** Written instruction **
What follows is a listing; give it again exactly, in its entirety.

--- BEGIN Information supplied ---

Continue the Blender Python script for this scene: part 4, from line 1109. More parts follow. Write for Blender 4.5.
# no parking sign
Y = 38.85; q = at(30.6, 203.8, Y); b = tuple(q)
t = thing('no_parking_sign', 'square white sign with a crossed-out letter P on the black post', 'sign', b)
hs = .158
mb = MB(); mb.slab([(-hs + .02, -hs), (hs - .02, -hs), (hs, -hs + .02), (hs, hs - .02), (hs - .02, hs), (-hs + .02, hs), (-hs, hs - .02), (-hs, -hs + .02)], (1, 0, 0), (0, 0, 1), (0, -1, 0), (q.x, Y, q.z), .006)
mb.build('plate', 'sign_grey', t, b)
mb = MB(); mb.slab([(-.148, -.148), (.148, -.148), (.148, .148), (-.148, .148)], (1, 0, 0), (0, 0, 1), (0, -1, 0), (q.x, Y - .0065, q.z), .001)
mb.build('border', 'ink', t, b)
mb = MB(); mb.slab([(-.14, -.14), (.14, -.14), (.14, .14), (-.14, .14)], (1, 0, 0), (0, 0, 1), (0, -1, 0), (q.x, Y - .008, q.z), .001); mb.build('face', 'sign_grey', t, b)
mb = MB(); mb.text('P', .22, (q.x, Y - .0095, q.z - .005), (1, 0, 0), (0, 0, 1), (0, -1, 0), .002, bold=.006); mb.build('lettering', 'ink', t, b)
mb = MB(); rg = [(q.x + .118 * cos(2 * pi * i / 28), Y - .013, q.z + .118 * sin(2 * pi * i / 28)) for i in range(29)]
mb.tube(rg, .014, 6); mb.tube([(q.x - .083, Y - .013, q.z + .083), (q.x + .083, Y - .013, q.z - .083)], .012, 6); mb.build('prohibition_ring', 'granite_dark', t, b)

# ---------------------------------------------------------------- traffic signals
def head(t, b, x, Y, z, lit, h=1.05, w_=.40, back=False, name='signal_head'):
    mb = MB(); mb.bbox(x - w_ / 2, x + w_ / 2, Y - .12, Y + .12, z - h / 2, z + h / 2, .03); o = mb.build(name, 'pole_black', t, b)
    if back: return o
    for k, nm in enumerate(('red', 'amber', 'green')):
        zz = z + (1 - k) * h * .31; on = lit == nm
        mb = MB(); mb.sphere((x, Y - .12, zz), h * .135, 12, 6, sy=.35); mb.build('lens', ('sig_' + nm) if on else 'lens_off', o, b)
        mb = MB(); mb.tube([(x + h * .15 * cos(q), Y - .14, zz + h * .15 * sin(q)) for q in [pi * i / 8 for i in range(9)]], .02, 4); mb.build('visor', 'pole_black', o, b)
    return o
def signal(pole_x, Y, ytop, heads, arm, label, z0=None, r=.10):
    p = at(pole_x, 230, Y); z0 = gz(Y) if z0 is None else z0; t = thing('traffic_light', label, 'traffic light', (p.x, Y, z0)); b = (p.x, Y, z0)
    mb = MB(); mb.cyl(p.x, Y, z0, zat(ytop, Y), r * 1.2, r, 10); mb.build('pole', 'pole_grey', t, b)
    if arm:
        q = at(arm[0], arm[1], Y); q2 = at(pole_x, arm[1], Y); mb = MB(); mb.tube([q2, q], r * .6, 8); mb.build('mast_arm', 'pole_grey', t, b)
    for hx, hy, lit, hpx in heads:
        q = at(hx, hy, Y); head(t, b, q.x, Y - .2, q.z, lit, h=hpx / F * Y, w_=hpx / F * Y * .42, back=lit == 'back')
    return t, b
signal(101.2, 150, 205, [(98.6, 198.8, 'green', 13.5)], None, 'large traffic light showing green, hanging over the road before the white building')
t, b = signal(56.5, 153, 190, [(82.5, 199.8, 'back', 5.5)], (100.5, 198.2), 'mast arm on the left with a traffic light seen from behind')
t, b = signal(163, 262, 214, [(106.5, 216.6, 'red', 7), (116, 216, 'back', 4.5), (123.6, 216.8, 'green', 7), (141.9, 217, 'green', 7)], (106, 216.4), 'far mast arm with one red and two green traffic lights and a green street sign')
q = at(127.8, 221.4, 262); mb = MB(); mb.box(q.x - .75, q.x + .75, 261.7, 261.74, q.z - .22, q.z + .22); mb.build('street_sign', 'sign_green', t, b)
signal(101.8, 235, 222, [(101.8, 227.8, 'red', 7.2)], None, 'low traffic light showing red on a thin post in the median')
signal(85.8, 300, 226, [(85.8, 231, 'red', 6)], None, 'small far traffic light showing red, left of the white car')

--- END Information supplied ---

** Task answer **
Continue the Blender Python script for this scene: part 4, from line 1109. More parts follow. Write for Blender 4.5.
# no parking sign
Y = 38.85; q = at(30.6, 203.8, Y); b = tuple(q)
t = thing('no_parking_sign', 'square white sign with a crossed-out letter P on the black post', 'sign', b)
hs = .158
mb = MB(); mb.slab([(-hs + .02, -hs), (hs - .02, -hs), (hs, -hs + .02), (hs, hs - .02), (hs - .02, hs), (-hs + .02, hs), (-hs, hs - .02), (-hs, -hs + .02)], (1, 0, 0), (0, 0, 1), (0, -1, 0), (q.x, Y, q.z), .006)
mb.build('plate', 'sign_grey', t, b)
mb = MB(); mb.slab([(-.148, -.148), (.148, -.148), (.148, .148), (-.148, .148)], (1, 0, 0), (0, 0, 1), (0, -1, 0), (q.x, Y - .0065, q.z), .001)
mb.build('border', 'ink', t, b)
mb = MB(); mb.slab([(-.14, -.14), (.14, -.14), (.14, .14), (-.14, .14)], (1, 0, 0), (0, 0, 1), (0, -1, 0), (q.x, Y - .008, q.z), .001); mb.build('face', 'sign_grey', t, b)
mb = MB(); mb.text('P', .22, (q.x, Y - .0095, q.z - .005), (1, 0, 0), (0, 0, 1), (0, -1, 0), .002, bold=.006); mb.build('lettering', 'ink', t, b)
mb = MB(); rg = [(q.x + .118 * cos(2 * pi * i / 28), Y - .013, q.z + .118 * sin(2 * pi * i / 28)) for i in range(29)]
mb.tube(rg, .014, 6); mb.tube([(q.x - .083, Y - .013, q.z + .083), (q.x + .083, Y - .013, q.z - .083)], .012, 6); mb.build('prohibition_ring', 'granite_dark', t, b)

# ---------------------------------------------------------------- traffic signals
def head(t, b, x, Y, z, lit, h=1.05, w_=.40, back=False, name='signal_head'):
    mb = MB(); mb.bbox(x - w_ / 2, x + w_ / 2, Y - .12, Y + .12, z - h / 2, z + h / 2, .03); o = mb.build(name, 'pole_black', t, b)
    if back: return o
    for k, nm in enumerate(('red', 'amber', 'green')):
        zz = z + (1 - k) * h * .31; on = lit == nm
        mb = MB(); mb.sphere((x, Y - .12, zz), h * .135, 12, 6, sy=.35); mb.build('lens', ('sig_' + nm) if on else 'lens_off', o, b)
        mb = MB(); mb.tube([(x + h * .15 * cos(q), Y - .14, zz + h * .15 * sin(q)) for q in [pi * i / 8 for i in range(9)]], .02, 4); mb.build('visor', 'pole_black', o, b)
    return o
def signal(pole_x, Y, ytop, heads, arm, label, z0=None, r=.10):
    p = at(pole_x, 230, Y); z0 = gz(Y) if z0 is None else z0; t = thing('traffic_light', label, 'traffic light', (p.x, Y, z0)); b = (p.x, Y, z0)
    mb = MB(); mb.cyl(p.x, Y, z0, zat(ytop, Y), r * 1.2, r, 10); mb.build('pole', 'pole_grey', t, b)
    if arm:
        q = at(arm[0], arm[1], Y); q2 = at(pole_x, arm[1], Y); mb = MB(); mb.tube([q2, q], r * .6, 8); mb.build('mast_arm', 'pole_grey', t, b)
    for hx, hy, lit, hpx in heads:
        q = at(hx, hy, Y); head(t, b, q.x, Y - .2, q.z, lit, h=hpx / F * Y, w_=hpx / F * Y * .42, back=lit == 'back')
    return t, b
signal(101.2, 150, 205, [(98.6, 198.8, 'green', 13.5)], None, 'large traffic light showing green, hanging over the road before the white building')
t, b = signal(56.5, 153, 190, [(82.5, 199.8, 'back', 5.5)], (100.5, 198.2), 'mast arm on the left with a traffic light seen from behind')
t, b = signal(163, 262, 214, [(106.5, 216.6, 'red', 7), (116, 216, 'back', 4.5), (123.6, 216.8, 'green', 7), (141.9, 217, 'green', 7)], (106, 216.4), 'far mast arm with one red and two green traffic lights and a green street sign')
q = at(127.8, 221.4, 262); mb = MB(); mb.box(q.x - .75, q.x + .75, 261.7, 261.74, q.z - .22, q.z + .22); mb.build('street_sign', 'sign_green', t, b)
signal(101.8, 235, 222, [(101.8, 227.8, 'red', 7.2)], None, 'low traffic light showing red on a thin post in the median')
signal(85.8, 300, 226, [(85.8, 231, 'red', 6)], None, 'small far traffic light showing red, left of the white car')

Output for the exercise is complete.